Nos dias que antecederam a venda da Embratel, tornou-se uma verdadeira heresia alguém duvidar de que o governo estava apoiando a proposta de compra feita pelo consórcio das três teles fixas – Telemar, Brasil Telecom e Telefônica. Os principais jornais diários e revistas semanais, através de renomados colunistas, davam como certa e definitiva a informação. Ninguém citava a origem dessa verdadeira campanha orquestrada na imprensa. Eram notícias obviamente plantadas, sem que se soubesse a fonte do que parecia ser um fato consumado. A esse respeito, escrevemos editorial neste boletim, em 9 de março, com o título "O apoio do governo que ninguém ainda viu".
A venda para a Telmex foi anunciada três dias depois e não se ouviu ninguém do governo dizer que o interesse nacional estivesse em risco, ou que haverá restrições regulatórias ou que o Brasil saiu perdendo. Ou seja, o tal apoio do governo era conversa fiada, "plantação" de notícias.
Na prática, a única coisa que se viu foi o resultado nas bolsas dessa onda de informações erradas: quem acreditou no que foi publicado, apostou que as teles fixas levariam a disputa e comprou ações ordinárias, perdeu, pois esse tipo de papel despencou no dia do anúncio. Já as ações preferenciais, subiram.
Esse não foi só um jogo de ganha e perde, com os riscos inerentes da bolsa. É um caso bem mais sério, mas não porque a MCI aceitou uma proposta supostamente menor do que a proposta das teles (já que essa ninguém conhece oficialmente), e sim porque muita gente comprou ações apostando em notícias falsas. Requer, portanto, uma investigação séria da CVM. Checar quem plantou as informações erradas e com que propósito é uma tarefa difícil, mas necessária.

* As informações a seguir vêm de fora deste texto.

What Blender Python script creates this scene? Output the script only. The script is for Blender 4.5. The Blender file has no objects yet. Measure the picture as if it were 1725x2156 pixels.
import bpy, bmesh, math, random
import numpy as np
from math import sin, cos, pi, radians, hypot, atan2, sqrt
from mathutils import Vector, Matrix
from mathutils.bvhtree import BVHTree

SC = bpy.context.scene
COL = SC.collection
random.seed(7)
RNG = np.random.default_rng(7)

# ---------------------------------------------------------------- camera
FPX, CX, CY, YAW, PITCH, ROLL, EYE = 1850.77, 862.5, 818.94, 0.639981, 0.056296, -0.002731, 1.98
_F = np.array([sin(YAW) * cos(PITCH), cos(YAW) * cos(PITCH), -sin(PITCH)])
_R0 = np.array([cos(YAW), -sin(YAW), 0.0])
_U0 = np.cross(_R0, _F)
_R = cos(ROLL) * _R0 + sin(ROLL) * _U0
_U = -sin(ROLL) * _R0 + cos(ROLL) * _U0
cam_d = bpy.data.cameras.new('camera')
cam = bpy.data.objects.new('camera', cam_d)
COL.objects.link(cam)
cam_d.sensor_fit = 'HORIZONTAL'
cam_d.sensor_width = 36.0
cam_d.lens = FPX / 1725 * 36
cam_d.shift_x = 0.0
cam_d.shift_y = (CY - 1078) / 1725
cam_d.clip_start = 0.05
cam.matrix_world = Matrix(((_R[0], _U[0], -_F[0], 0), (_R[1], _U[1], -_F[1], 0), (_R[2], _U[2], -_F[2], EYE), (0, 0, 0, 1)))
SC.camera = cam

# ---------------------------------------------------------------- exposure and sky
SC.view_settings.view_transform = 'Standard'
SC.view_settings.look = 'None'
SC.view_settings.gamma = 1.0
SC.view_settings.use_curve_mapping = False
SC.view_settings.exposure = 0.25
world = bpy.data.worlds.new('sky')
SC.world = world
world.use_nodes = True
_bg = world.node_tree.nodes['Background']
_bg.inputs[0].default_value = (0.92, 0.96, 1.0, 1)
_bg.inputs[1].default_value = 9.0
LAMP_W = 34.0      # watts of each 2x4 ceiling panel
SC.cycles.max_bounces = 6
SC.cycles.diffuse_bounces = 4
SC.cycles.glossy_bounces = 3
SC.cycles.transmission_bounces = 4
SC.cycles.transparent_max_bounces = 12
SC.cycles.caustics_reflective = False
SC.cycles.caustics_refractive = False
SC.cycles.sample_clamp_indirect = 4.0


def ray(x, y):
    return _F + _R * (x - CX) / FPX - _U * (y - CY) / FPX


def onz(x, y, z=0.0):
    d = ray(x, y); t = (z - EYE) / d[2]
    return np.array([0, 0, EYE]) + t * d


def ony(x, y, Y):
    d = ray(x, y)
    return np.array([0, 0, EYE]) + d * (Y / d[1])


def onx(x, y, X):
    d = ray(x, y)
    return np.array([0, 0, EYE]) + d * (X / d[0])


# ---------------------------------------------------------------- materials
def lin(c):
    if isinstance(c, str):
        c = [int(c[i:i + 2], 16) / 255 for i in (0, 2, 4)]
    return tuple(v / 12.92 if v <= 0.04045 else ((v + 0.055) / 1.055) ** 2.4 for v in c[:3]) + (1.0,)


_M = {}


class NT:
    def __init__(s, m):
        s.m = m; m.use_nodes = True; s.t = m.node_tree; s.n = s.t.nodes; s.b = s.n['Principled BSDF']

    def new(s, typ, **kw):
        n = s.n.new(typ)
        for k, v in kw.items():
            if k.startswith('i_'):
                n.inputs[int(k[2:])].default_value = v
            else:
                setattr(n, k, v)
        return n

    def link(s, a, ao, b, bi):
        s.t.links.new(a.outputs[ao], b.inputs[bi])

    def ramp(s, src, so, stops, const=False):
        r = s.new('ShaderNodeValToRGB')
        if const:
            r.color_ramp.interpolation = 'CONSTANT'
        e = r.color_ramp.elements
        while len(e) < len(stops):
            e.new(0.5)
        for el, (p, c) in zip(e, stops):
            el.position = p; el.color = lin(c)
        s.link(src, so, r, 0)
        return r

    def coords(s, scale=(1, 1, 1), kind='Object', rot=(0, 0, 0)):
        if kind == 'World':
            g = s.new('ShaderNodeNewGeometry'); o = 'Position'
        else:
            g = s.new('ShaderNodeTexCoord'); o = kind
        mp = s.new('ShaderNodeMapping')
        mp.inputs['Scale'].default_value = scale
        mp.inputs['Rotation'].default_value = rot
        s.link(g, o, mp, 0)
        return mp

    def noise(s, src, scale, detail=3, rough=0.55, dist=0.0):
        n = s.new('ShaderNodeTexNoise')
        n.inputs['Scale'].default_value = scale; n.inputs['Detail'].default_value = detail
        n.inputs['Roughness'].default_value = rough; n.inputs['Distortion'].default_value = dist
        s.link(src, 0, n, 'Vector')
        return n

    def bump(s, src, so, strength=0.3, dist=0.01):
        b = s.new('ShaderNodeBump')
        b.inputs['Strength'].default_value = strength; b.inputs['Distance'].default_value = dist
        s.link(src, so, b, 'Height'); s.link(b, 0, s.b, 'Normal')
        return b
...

Nos EUA, casos desse tipo levaram jornalistas e analistas a punições severas, com multas altíssimas e até, em alguns casos, uma temporada na cadeia.
É pouco provável que isso aconteça no Brasil. A CVM, com raríssimas exceções, é frouxa nas suas punições. Um simples termo de compromisso, onde o infrator banca a publicação de livros sobre legislação societária, por exemplo, costuma bastar mesmo para os casos mais graves.
Gostaríamos que a mudança na CVM decorrente da saída de Luiz Leonardo Cantidiano fosse um primeiro passo no sentido de tornar a instituição mais séria, respeitada e ativa. Denunciamos em reportagens e editoriais os inúmeros conflitos de interesse que envolviam o ex-presidente da autarquia e o grupo Opportunity. Cantidiano nos processa por essas denúncias, mas resolveu deixar o cargo por conta de "pressões", sem maiores explicações, apenas um ano e meio depois de assumir para um mandato de cinco anos. Quem foi indicado para o seu lugar pelo Ministério da Fazenda foi Marcelo Trindade, que é justamente um dos advogados de Cantidiano nesse processo contra nós.
Se o governo quiser mesmo tornar o mercado de capitais no Brasil um ambiente sério, onde investidores nacionais e estrangeiros podem depositar com confiança seus recursos, deve começar pela CVM. De início, o governo deveria executar uma série de recomendações feitas pelo Tribunal de Contas da União em auditoria realizada em 1995 dentro da CVM. O relatório, engavetado pelo governo Fernando Henrique, é atual em idéias mesmo hoje. São reformas estruturais: criar um plano de carreiras efetivo para os funcionários da autarquia; colocar na diretoria funcionários formados na casa, e não vindos do setor privado, de onde inevitavelmente trarão muitos conflitos de interesse; atribuir maior poder punitivo à instituição; acabar com a farra dos termos de compromisso, que são inócuos para o investidor lesado e para o país e, finalmente; mudar a sede da CVM para Brasília, onde está o governo, ou pelo menos para São Paulo, onde estão a bolsa e a maior parte das empresas.
Da parte de analistas de investimentos, algumas lições devem ser aprendidas e novas práticas podem ser adotadas. Por exemplo, todo analista deve dizer abertamente qual a sua carteira pessoal de ações e qual o nível de relacionamento de sua instituição com o setor coberto.
Ao jornalista, deve sempre valer o princípio básico da re-checagem de informações, cuidado com as fontes e, no caso de ser levado a engodo evidente por alguém, deve ter a coragem de revelar a fonte que age de má fé.